As an example, we recently received a manuscript for possible publication where the author photographed a step-by-step upgrade at a respectable RV repair shop. Chris Dougherty, RV Enthusiast’s technical director, returned it the next day. Why? Because Chris immediately saw that the wrong part was used. Would it work short-term? Yes, but it was only a matter of time before it failed again — this time, with the RV hundreds of miles from the repair shop.

That’s the kind of expertise RV Enthusiast (RVE) brings to the table. RVE is the only RV magazine to have an RVIA/RVDA certified technician on staff, by the way — in fact, Chris recently received his recertification as a Level II technician, underscoring his commitment.

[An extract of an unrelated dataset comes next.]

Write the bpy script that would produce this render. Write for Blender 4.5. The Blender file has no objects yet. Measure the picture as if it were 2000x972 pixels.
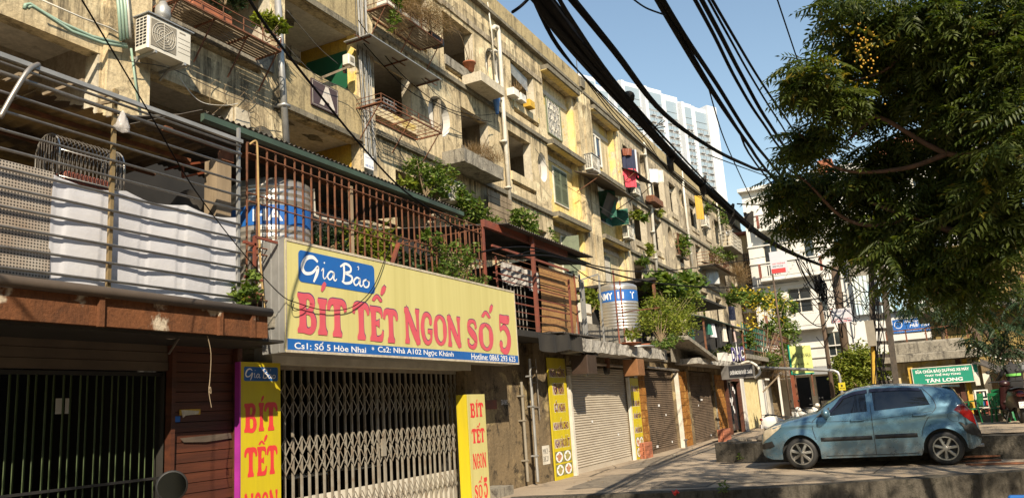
import bpy, math, random
import numpy as np
from mathutils import Vector, Matrix
random.seed(7); RNG = np.random.default_rng(7)
S = bpy.context.scene; COL = S.collection
V = Vector; R = math.radians
# ------------------------------------------------------------------ camera
FPX = 1550.0
_u, _v = (1794-1000)/FPX, -(753-486)/FPX
XC = V((_u, _v, -1)).normalized()                 # street direction (world X) seen from the camera
ZC = V((-.0668, 1, -.0668*_u+_v)).normalized()    # up
YC = ZC.cross(XC)                                 # into the building row
EYE = V((0, 0, 1.45))
cd = bpy.data.cameras.new('camera'); cam = bpy.data.objects.new('camera', cd); COL.objects.link(cam)
cd.sensor_width = 36; cd.lens = FPX/2000*36; cd.clip_end = 3000; cd.clip_start = .05
cam.matrix_world = Matrix.Translation(EYE) @ Matrix((XC, YC, ZC)).to_4x4()
S.camera = cam
# ------------------------------------------------------------------ sky, sun, exposure
SUN = V((-1.3, -1.0, 1.22)).normalized()
w = bpy.data.worlds.new('World'); S.world = w; w.use_nodes = True
nt = w.node_tree; bg = nt.nodes['Background']; sk = nt.nodes.new('ShaderNodeTexSky')
sk.sky_type = 'NISHITA'; sk.sun_disc = False; sk.sun_elevation = math.asin(SUN.z)
sk.sun_rotation = math.atan2(SUN.x, SUN.y) % (2*math.pi)
sk.air_density = 1.55; sk.dust_density = .12; sk.ozone_density = 1.2; sk.altitude = 10
nt.links.new(sk.outputs[0], bg.inputs[0]); bg.inputs[1].default_value = .094
ld = bpy.data.lights.new('sun', 'SUN'); ld.energy = 5.0; ld.angle = R(.5); ld.color = (1, .86, .66)
lo = bpy.data.objects.new('sun', ld); COL.objects.link(lo); lo.rotation_euler = SUN.to_track_quat('Z', 'Y').to_euler()
S.view_settings.view_transform = 'Standard'; S.view_settings.look = 'None'; S.view_settings.exposure = .72; S.view_settings.gamma = 1
S.render.engine = 'CYCLES'
S.cycles.max_bounces = 6; S.cycles.diffuse_bounces = 3; S.cycles.glossy_bounces = 3; S.cycles.transparent_max_bounces = 8
# ------------------------------------------------------------------ surveyed points: a sight line met with a plane of the street
def _ray(px, py):
    d = V(((px-1000)/FPX, -(py-486)/FPX, -1)); return V((d.dot(XC), d.dot(YC), d.dot(ZC)))
def _hit(px, py, k, val):
    r = _ray(px, py); return EYE + r*((val-EYE[k])/r[k])
def sx(px, py, x): return _hit(px, py, 0, x)
def sy(px, py, y): return _hit(px, py, 1, y)
def sz(px, py, z=0.): return _hit(px, py, 2, z)
# ------------------------------------------------------------------ mesh helpers
ORG = {}
def _link(name, me, mat, parent, smooth, org):
    if mat is not None and not me.materials: me.materials.append(mat)
    if smooth: me.polygons.foreach_set('use_smooth', [True]*len(me.polygons))
    o = bpy.data.objects.new(name, me); COL.objects.link(o)
    if parent is not None: o.parent = parent
    return o
def base(parent):
    while parent is not None:
        if parent.name in ORG: return ORG[parent.name]
        parent = parent.parent
    return V((0, 0, 0))
class MB:
    def __init__(s): s.v = []; s.f = []
    def add(s, vs, fs):
        n = len(s.v); s.v += [tuple(p) for p in vs]; s.f += [tuple(i+n for i in f) for f in fs]; return s
    def q(s, *p): return s.add(p, [tuple(range(len(p)))])
    def box(s, x0, x1, y0, y1, z0, z1):
        x0, x1 = min(x0, x1), max(x0, x1); y0, y1 = min(y0, y1), max(y0, y1); z0, z1 = min(z0, z1), max(z0, z1)
        return s.add([(x0,y0,z0),(x1,y0,z0),(x1,y1,z0),(x0,y1,z0),(x0,y0,z1),(x1,y0,z1),(x1,y1,z1),(x0,y1,z1)],
                     [(0,3,2,1),(4,5,6,7),(0,1,5,4),(1,2,6,5),(2,3,7,6),(3,0,4,7)])
    def bevbox(s, x0, x1, y0, y1, z0, z1, b):
        # box with chamfered vertical and top edges
        pl = [(x0+b,y0),(x1-b,y0),(x1,y0+b),(x1,y1-b),(x1-b,y1),(x0+b,y1),(x0,y1-b),(x0,y0+b)]
        cx, cy = (x0+x1)/2, (y0+y1)/2
        pi = [(x-b*(1 if x > cx else -1)*.9, y-b*(1 if y > cy else -1)*.9) for x, y in pl]
        vs = [(x,y,z0) for x, y in pl]+[(x,y,z1-b) for x, y in pl]+[(x,y,z1) for x, y in pi]
        fs = [tuple(range(7,-1,-1)), tuple(range(16,24))]
        for i in range(8):
            j = (i+1) % 8; fs += [(i,j,8+j,8+i), (8+i,8+j,16+j,16+i)]
        return s.add(vs, fs)
    def obox(s, c, a, b, d):
        c, a, b, d = V(c), V(a), V(b), V(d)
        vs = [c-a-b-d, c+a-b-d, c+a+b-d, c-a+b-d, c-a-b+d, c+a-b+d, c+a+b+d, c-a+b+d]
        return s.add(vs, [(0,3,2,1),(4,5,6,7),(0,1,5,4),(1,2,6,5),(2,3,7,6),(3,0,4,7)])
    def bar(s, p0, p1, w, h, up=(0,0,1)):
        p0, p1 = V(p0), V(p1); d = p1-p0; up = V(up)
        sd = d.cross(up)
        if sd.length < 1e-6: sd = d.cross(V((0,1,0)))
        sd.normalize(); u = sd.cross(d).normalized()
        return s.obox((p0+p1)/2, d/2, sd*w/2, u*h/2)
    def tube(s, pts, r, n=6, cap=True):
        pts = [V(p) for p in pts]; m = len(pts); rs = r if isinstance(r, (list, tuple)) else [r]*m
        vs = []; t0 = (pts[1]-pts[0]).normalized(); a = t0.orthogonal().normalized()
        for i, p in enumerate(pts):
            t = (pts[min(i+1, m-1)]-pts[max(i-1, 0)])
            t = t.normalized() if t.length > 1e-9 else t0
            a = (a - t*a.dot(t)); a = a.normalized() if a.length > 1e-6 else t.orthogonal().normalized()
            b = t.cross(a)
            for k in range(n):
                an = 2*math.pi*k/n; vs.append(p+(a*math.cos(an)+b*math.sin(an))*rs[i])
        fs = [(i*n+k, i*n+(k+1) % n, (i+1)*n+(k+1) % n, (i+1)*n+k) for i in range(m-1) for k in range(n)]
        if cap: fs += [tuple(range(n-1,-1,-1)), tuple((m-1)*n+k for k in range(n))]
        return s.add(vs, fs)
    def cyl(s, p0, p1, r, r1=None, n=12): return s.tube([p0, p1], [r, r if r1 is None else r1], n)
    def lathe(s, prof, c=(0,0,0), n=20, axis='z', ang=2*math.pi):
        c = V(c); m = len(prof); full = ang > 6.28; k = n if full else n+1; vs = []
        for i in range(k):
            a = ang*i/n; co, si = math.cos(a), math.sin(a)
            for r, h in prof:
                vs.append(c+(V((r*co, r*si, h)) if axis == 'z' else V((r*co, h, r*si)) if axis == 'y' else V((h, r*co, r*si))))
        fs = [(i*m+j, ((i+1) % k)*m+j, ((i+1) % k)*m+j+1, i*m+j+1) for i in range(n) for j in range(m-1)]
        return s.add(vs, fs)
    def sph(s, c, r, n=10, m=7, sc=(1,1,1)):
        c = V(c); vs = []
        for j in range(m+1):
            t = math.pi*j/m
            for i in range(n):
                a = 2*math.pi*i/n
                vs.append(c+V((math.sin(t)*math.cos(a)*sc[0], math.sin(t)*math.sin(a)*sc[1], math.cos(t)*sc[2]))*r)
        return s.add(vs, [(j*n+i, (j+1)*n+i, (j+1)*n+(i+1) % n, j*n+(i+1) % n) for j in range(m) for i in range(n)])
    def grid(s, fn, nu, nv):
        vs = [fn(i/nu, j/nv) for j in range(nv+1) for i in range(nu+1)]; k = nu+1
        return s.add(vs, [(j*k+i, j*k+i+1, (j+1)*k+i+1, (j+1)*k+i) for j in range(nv) for i in range(nu)])
    def prism(s, poly, fn, d0, d1):
        n = len(poly); vs = [fn(a, b, d0) for a, b in poly]+[fn(a, b, d1) for a, b in poly]
        return s.add(vs, [tuple(range(n)), tuple(range(2*n-1, n-1, -1))]+[(i, n+i, n+(i+1) % n, (i+1) % n) for i in range(n)])
    def build(s, name, mat, parent=None, smooth=False):
        o = base(parent); me = bpy.data.meshes.new(name)
        me.from_pydata([(x-o.x, y-o.y, z-o.z) for x, y, z in s.v], [], s.f); me.update()
        return _link(name, me, mat, parent, smooth, o)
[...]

That’s not to say the rest of us are slouches. As I write this, RVE Publisher Bob Livingston, a full-time RVer, is back on the road and somewhere in Texas (I tried to convince him to stop at the Big Texan Steak Ranch, home of the free 72-ounce steak challenge, but he demurred). Inducted into the RV/MH Hall of Fame in 2014, the longtime publisher of Trailer Life and MotorHome authored Trailer Life’s Repair and Maintenance Manual, considered the authority of RV repair in its day. Meanwhile, Chris Hemer and I have spent more than half our lives, respectively, writing tech stories for automotive, marine and RV audiences. Rest assured that if they had been wrong, we wouldn’t be here. And every tech story in RVE is read and proofed by each of us.

Do we know everything? Not by a long shot — but unlike most Internet bloggers, we’ve spent a combined 100-plus years as real journalists. Along the way we’ve developed invaluable relationships, giving us access to the top product managers, designers, engineers and inventors in the RV industry. If we don’t have the correct answer, we can get it.

Why is this important to you? Before you commit to making a repair to your RV, you should know the competencies and experience levels of the people providing the information. Your RV represents a significant investment — don’t risk it by following questionable advice often found on the Internet. There’s a difference between searching for information on, say, Pioneer Days in St. Genevieve, Missouri, and troubleshooting your RV’s electrical system.

Do I miss my days at the library? No. Properly used and vetted, there’s no denying the allure of having a wealth of information at your fingertips whenever you need or want it. I did have a lot of fun in those stacks, though.